#1 New York Times Bestseller
2014 NATIONAL BOOK AWARD FINALIST
In her first memoir, New Yorker cartoonist Roz Chast brings her
signature wit to the topic of aging parents. Spanning the last several
years of their lives and told through four-color cartoons, family
photos, and documents, and a narrative as rife with laughs as it is with
tears, Chast's memoir is both comfort and comic relief for anyone
experiencing the life-altering loss of elderly parents.
When it came to her elderly mother and father, Roz held to the practices
of denial, avoidance, and distraction.

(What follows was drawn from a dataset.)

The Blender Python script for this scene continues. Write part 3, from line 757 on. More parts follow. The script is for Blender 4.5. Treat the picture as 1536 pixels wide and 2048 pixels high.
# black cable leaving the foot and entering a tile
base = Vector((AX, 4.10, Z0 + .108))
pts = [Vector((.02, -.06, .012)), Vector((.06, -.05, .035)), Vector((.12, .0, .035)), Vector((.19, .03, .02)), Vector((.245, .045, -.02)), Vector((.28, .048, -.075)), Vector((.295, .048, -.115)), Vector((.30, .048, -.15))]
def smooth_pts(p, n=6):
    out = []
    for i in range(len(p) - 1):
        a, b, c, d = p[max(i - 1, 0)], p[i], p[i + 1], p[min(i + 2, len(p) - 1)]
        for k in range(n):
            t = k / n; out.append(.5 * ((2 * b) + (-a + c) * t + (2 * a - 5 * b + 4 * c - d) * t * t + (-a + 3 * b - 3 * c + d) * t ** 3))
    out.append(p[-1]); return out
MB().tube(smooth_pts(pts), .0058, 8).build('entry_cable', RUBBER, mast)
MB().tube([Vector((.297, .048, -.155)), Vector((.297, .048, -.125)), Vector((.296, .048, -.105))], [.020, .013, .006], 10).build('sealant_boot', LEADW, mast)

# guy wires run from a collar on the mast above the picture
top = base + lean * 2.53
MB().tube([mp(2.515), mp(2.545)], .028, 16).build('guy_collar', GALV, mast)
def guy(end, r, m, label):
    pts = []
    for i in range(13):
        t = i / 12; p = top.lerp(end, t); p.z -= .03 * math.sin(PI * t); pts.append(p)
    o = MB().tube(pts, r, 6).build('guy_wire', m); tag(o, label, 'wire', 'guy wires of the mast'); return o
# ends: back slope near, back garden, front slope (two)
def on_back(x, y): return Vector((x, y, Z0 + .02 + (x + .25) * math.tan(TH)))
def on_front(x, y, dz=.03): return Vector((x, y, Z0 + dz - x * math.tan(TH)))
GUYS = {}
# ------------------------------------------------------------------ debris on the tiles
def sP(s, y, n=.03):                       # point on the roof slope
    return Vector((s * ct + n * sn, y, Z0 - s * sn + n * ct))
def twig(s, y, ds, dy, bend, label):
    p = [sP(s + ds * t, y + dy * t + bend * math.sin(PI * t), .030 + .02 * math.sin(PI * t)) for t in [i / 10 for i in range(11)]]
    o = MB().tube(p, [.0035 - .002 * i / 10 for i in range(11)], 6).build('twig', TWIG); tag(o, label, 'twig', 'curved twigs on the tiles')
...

But when Elizabeth Chast climbed
a ladder to locate an old souvenir from the "crazy closet"--with
predictable results--the tools that had served Roz well through her
parents' seventies, eighties, and into their early nineties could no
longer be deployed.
While the particulars are Chast-ian in their idiosyncrasies--an anxious
father who had relied heavily on his wife for stability as he slipped
into dementia and a former assistant principal mother whose overbearing
personality had sidelined Roz for decades--the themes are universal:
adult children accepting a parental role; aging and unstable parents
leaving a family home for an institution; dealing with uncomfortable
physical intimacies; managing logistics; and hiring strangers to provide
the most personal care.
An amazing portrait of two lives at their end and an only child coping
as best she can, Can't We Talk about Something More Pleasant will show
the full range of Roz Chast's talent as cartoonist and storyteller.